Data for this task:
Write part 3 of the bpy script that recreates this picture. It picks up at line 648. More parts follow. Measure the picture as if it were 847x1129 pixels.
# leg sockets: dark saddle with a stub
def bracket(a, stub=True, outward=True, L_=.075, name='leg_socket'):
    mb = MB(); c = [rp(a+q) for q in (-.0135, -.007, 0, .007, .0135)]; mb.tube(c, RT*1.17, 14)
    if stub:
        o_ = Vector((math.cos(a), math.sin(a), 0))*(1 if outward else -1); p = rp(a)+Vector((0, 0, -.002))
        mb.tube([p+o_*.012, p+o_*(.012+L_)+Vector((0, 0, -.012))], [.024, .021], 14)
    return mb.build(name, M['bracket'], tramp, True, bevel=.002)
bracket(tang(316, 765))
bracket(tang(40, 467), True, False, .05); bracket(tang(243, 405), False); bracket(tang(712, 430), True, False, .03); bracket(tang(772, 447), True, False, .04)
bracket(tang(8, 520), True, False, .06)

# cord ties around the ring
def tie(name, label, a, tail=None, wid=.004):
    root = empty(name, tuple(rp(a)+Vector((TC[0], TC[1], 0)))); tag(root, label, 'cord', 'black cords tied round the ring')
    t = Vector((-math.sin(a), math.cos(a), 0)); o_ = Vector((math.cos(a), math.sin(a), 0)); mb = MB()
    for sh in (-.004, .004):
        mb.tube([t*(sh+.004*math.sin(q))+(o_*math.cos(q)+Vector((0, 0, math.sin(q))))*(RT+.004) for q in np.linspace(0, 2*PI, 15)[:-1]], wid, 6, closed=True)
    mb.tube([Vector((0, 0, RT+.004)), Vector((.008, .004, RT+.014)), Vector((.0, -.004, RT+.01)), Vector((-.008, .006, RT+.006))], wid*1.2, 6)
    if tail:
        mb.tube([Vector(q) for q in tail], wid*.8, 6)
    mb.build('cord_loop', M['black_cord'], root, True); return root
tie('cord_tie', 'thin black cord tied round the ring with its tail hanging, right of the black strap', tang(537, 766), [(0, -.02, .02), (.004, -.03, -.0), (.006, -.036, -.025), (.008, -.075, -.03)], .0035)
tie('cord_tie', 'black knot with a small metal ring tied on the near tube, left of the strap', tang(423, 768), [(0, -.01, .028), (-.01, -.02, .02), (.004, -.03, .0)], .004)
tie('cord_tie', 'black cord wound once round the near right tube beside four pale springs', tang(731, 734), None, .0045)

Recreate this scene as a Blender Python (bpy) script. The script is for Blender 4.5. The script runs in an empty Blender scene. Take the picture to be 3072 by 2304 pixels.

Goal:
Repeat only the lines above, from the first line of the entries through the line that contains "bracket(tang(8, 520), True, False, .06)", including both ends.

Full answer:
Write part 3 of the bpy script that recreates this picture. It picks up at line 648. More parts follow. Measure the picture as if it were 847x1129 pixels.
# leg sockets: dark saddle with a stub
def bracket(a, stub=True, outward=True, L_=.075, name='leg_socket'):
    mb = MB(); c = [rp(a+q) for q in (-.0135, -.007, 0, .007, .0135)]; mb.tube(c, RT*1.17, 14)
    if stub:
        o_ = Vector((math.cos(a), math.sin(a), 0))*(1 if outward else -1); p = rp(a)+Vector((0, 0, -.002))
        mb.tube([p+o_*.012, p+o_*(.012+L_)+Vector((0, 0, -.012))], [.024, .021], 14)
    return mb.build(name, M['bracket'], tramp, True, bevel=.002)
bracket(tang(316, 765))
bracket(tang(40, 467), True, False, .05); bracket(tang(243, 405), False); bracket(tang(712, 430), True, False, .03); bracket(tang(772, 447), True, False, .04)
bracket(tang(8, 520), True, False, .06)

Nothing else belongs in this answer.